News accounts, for example, chronicle TSA BDOs identifying persons who turn out simply to be in this country unlawfully, and others who possess illegal drugs. Of course, their zeal has also led BDOs to stopping, detaining and questioning people who are engaging in actions no more "criminal" than simply appearing nervous or "stressful" and who "avoid eye contact" with other people. The obvious question, with all this going on, is who wouldn't be nervous or stressful?

This is not the first time federal agents have attempted to use some form of "profiling" as the basis to detain, search and arrest suspects. For example, beginning in the late 1970s, federal drug agents conducted a series of searches of people at airports who fit a so-called "drug courier profile" — people who, among other things, appeared nervous, avoided eye contact and did not carry baggage. Many of the cases thus developed were declared unconstitutional, with judges correctly concluding that arresting people based on what is in essence a "hunch" that they are acting suspiciously violates the Bill of Rights' requirement that searches be "reasonable." Judges also were mindful of the potential for abuse if law enforcement was permitted to search anyone fitting a subjective "profile."
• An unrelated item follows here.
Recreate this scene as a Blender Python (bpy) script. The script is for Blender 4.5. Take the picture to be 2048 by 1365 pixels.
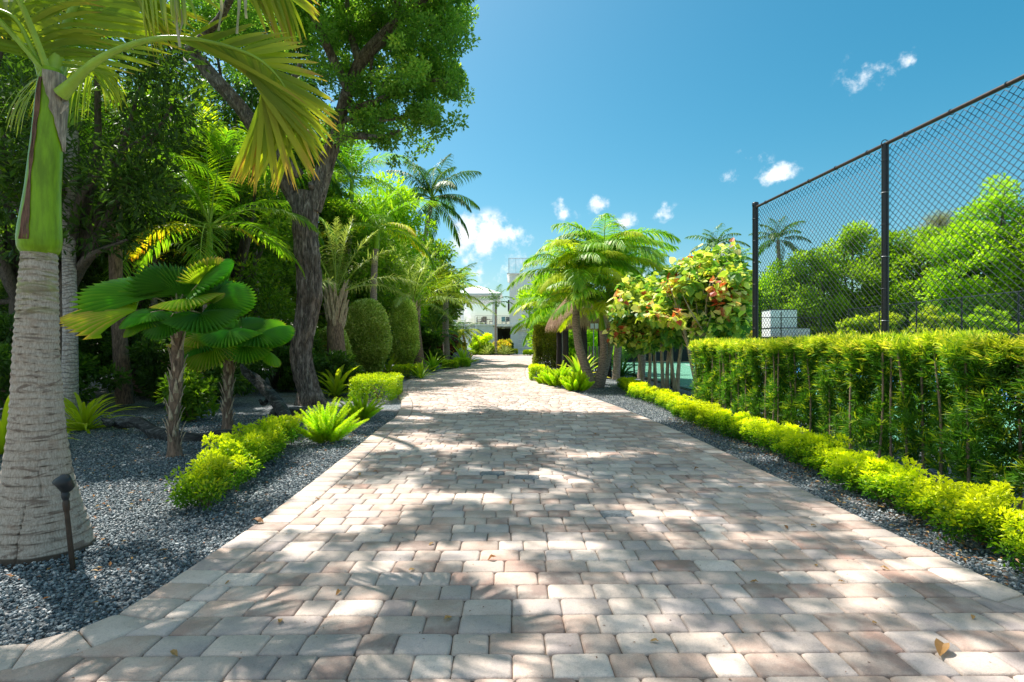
import bpy, math, random
import numpy as np
from mathutils import Vector, Matrix, Quaternion, noise as mnoise

for o in list(bpy.data.objects): bpy.data.objects.remove(o)
scene = bpy.context.scene
COL = scene.collection
R = math.radians
random.seed(7)
rng = np.random.default_rng(11)

# ------------------------------------------------------------------ camera, world, sun
HCAM = 1.25; F = 1050.0; HY = 690.0
cd = bpy.data.cameras.new('camera'); cam = bpy.data.objects.new('camera', cd); COL.objects.link(cam)
cam.location = (0, 0, HCAM); cam.rotation_euler = (R(90), 0, 0)
cd.sensor_width = 36; cd.lens = 36*F/2048; cd.shift_y = 7.5/2048
cd.clip_start = .05; cd.clip_end = 3000
scene.camera = cam
SUN_EL, SUN_AZ = R(60), R(-50)          # azimuth measured from +Y towards +X
S = Vector((math.sin(SUN_AZ)*math.cos(SUN_EL), math.cos(SUN_AZ)*math.cos(SUN_EL), math.sin(SUN_EL)))
sl = bpy.data.lights.new('sun', 'SUN'); so = bpy.data.objects.new('sun', sl); COL.objects.link(so)
sl.energy = 5.0; sl.angle = R(.53); sl.color = (1, .955, .89)
so.rotation_euler = S.to_track_quat('Z', 'Y').to_euler()
scene.view_settings.view_transform = 'Standard'; scene.view_settings.look = 'None'
scene.view_settings.exposure = .84; scene.view_settings.gamma = 1
scene.render.engine = 'CYCLES'
w = bpy.data.worlds.new('World'); scene.world = w; w.use_nodes = True
nt = w.node_tree; nt.nodes.clear()
def N(t, kind, **kw):
    n = t.nodes.new(kind)
    for k, v in kw.items():
        if k in ('inp',):
            for i, x in v.items(): n.inputs[i].default_value = x
        else: setattr(n, k, v)
    return n
def math_(t, op, a, b=None, c=None):
    n = t.nodes.new('ShaderNodeMath'); n.operation = op
    for i, x in enumerate((a, b, c)):
        if x is None: continue
        if isinstance(x, (int, float)): n.inputs[i].default_value = x
        else: t.links.new(x, n.inputs[i])
    return n.outputs[0]
def maprange(t, v, a, b, c=0., d=1., smooth=True):
    n = t.nodes.new('ShaderNodeMapRange'); n.interpolation_type = 'SMOOTHSTEP' if smooth else 'LINEAR'
    t.links.new(v, n.inputs[0])
    for i, x in zip((1, 2, 3, 4), (a, b, c, d)): n.inputs[i].default_value = x
    return n.outputs[0]
def mixc(t, fac, a, b, mode='MIX'):
    n = t.nodes.new('ShaderNodeMix'); n.data_type = 'RGBA'; n.blend_type = mode
    for s, x in ((n.inputs[0], fac), (n.inputs[6], a), (n.inputs[7], b)):
        if hasattr(x, 'is_linked'): t.links.new(x, s)
        elif isinstance(x, (int, float)): s.default_value = x
        else: s.default_value = (*x, 1) if len(x) == 3 else x
    return n.outputs[2]
SKY_STR = .084
sky = N(nt, 'ShaderNodeTexSky', sky_type='NISHITA', sun_disc=False, sun_elevation=SUN_EL, sun_rotation=SUN_AZ,
        air_density=1.0, dust_density=1.6, ozone_density=1.6, altitude=0)
tc = N(nt, 'ShaderNodeTexCoord')
nz = N(nt, 'ShaderNodeTexNoise', inp={2: 7.5, 3: 9, 4: .62}); nt.links.new(tc.outputs['Generated'], nz.inputs[0])
nz2 = N(nt, 'ShaderNodeTexNoise', inp={2: 16, 3: 6, 4: .6}); nt.links.new(tc.outputs['Generated'], nz2.inputs[0])
sep = N(nt, 'ShaderNodeSeparateXYZ'); nt.links.new(tc.outputs['Generated'], sep.inputs[0])
clouds = [(985, 530, 80, 85, 1.0), (925, 480, 40, 50, .9), (1120, 418, 34, 40, .75), (1195, 408, 26, 20, .55), (1325, 437, 38, 26, .8),
          (1262, 442, 34, 22, .65), (1488, 342, 52, 34, .7), (1560, 348, 70, 20, .6), (1755, 150, 75, 55, .5), (1800, 118, 44, 26, .5),
          (1650, 455, 120, 26, .6), (1900, 470, 90, 30, .5), (300, 330, 160, 60, .8), (1450, 520, 90, 40, .35), (2500, 420, 160, 60, .7), (-500, 350, 200, 80, .8)]
mask = None
for (px, py, sx, sy, k) in clouds:
    d = Vector(((px-1024)/F, 1, (HY-py)/F)); d.normalize()
    az = math.atan2(d.x, d.y)
    mp = N(nt, 'ShaderNodeVectorMath', operation='SUBTRACT'); nt.links.new(tc.outputs['Generated'], mp.inputs[0]); mp.inputs[1].default_value = d
    vr = N(nt, 'ShaderNodeVectorRotate', rotation_type='Z_AXIS'); nt.links.new(mp.outputs[0], vr.inputs[0]); vr.inputs['Angle'].default_value = az
    sc = N(nt, 'ShaderNodeVectorMath', operation='MULTIPLY'); nt.links.new(vr.outputs[0], sc.inputs[0])
    kk = 1/math.sqrt(1+((px-1024)/F)**2)
    sc.inputs[1].default_value = (F/(sx*kk*kk), F/(sx*kk*kk), F/(sy*kk))
    ln = N(nt, 'ShaderNodeVectorMath', operation='LENGTH'); nt.links.new(sc.outputs[0], ln.inputs[0])
    m = math_(nt, 'MULTIPLY', maprange(nt, ln.outputs[1], 1.5, .1), k)
    mask = m if mask is None else math_(nt, 'MAXIMUM', mask, m)
band = math_(nt, 'MAXIMUM', math_(nt, 'MULTIPLY', maprange(nt, sep.outputs[2], .22, .02), .42), math_(nt, 'MULTIPLY', maprange(nt, sep.outputs[1], .25, -.15), .5))  # low cloud band, plus unseen clouds behind the camera added for white fill
mask = math_(nt, 'MAXIMUM', mask, band)
den = math_(nt, 'ADD', mask, math_(nt, 'ADD', math_(nt, 'MULTIPLY', math_(nt, 'SUBTRACT', nz.outputs[0], .5), 3.4), math_(nt, 'MULTIPLY', math_(nt, 'SUBTRACT', nz2.outputs[0], .5), 1.9)))
alpha = math_(nt, 'MULTIPLY', maprange(nt, den, .35, .95), maprange(nt, mask, .02, .2))
hsv = N(nt, 'ShaderNodeHueSaturation', inp={0: .472, 1: 1.48, 2: 1.08}); nt.links.new(sky.outputs[0], hsv.inputs['Color'])
skc = mixc(nt, 1.0, hsv.outputs[0], (.95, 1.0, .96), 'MULTIPLY')
cc = mixc(nt, maprange(nt, nz2.outputs[0], .35, .65), (6.8, 7.3, 7.9), (9.3, 9.4, 9.5))
bgc = mixc(nt, alpha, skc, cc)
bg = N(nt, 'ShaderNodeBackground', inp={1: SKY_STR}); nt.links.new(bgc, bg.inputs[0])
wo = N(nt, 'ShaderNodeOutputWorld'); nt.links.new(bg.outputs[0], wo.inputs[0])

def G(px, py):                             # point of the ground seen at a pixel of the photograph
    Y = F*HCAM/(py-HY); return Vector(((px-1024)/F*Y, Y, 0))
def A(px, py, Y):                          # point at depth Y
    return Vector(((px-1024)/F*Y, Y, HCAM+(HY-py)/F*Y))

_o = ['first', 'second', 'third', 'fourth', 'fifth', 'sixth', 'seventh', 'eighth', 'ninth']
_t = ['tenth', 'eleventh', 'twelfth', 'thirteenth', 'fourteenth', 'fifteenth', 'sixteenth', 'seventeenth', 'eighteenth', 'nineteenth']
ORD = _o+_t+['twentieth']+['twenty '+x for x in _o]+['thirtieth']+['thirty '+x for x in _o]+['fortieth']+['forty '+x for x in _o]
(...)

It will be interesting to see if the federal judges of 2007 handle these most recent "profiling" cases according to the same constitutional standard as their predecessors in the 1970s and 1980s.

While the language of the Fourth Amendment's guarantee against being searched (and arrested) based on suspect "behavior" remains the same in 2007 as 30 years ago, I and many others worry that the largely government-induced fear now pervading our society has created the perfect storm in which government agents will henceforth be able to stop anybody, anytime, anyplace for suspect activity based on a behavior "pattern," all in the name of "fighting terrorism."

And that, friends, ought truly to make you nervous and stressful.

— Former congressman and U.S. Attorney Bob Barr practices law in Atlanta.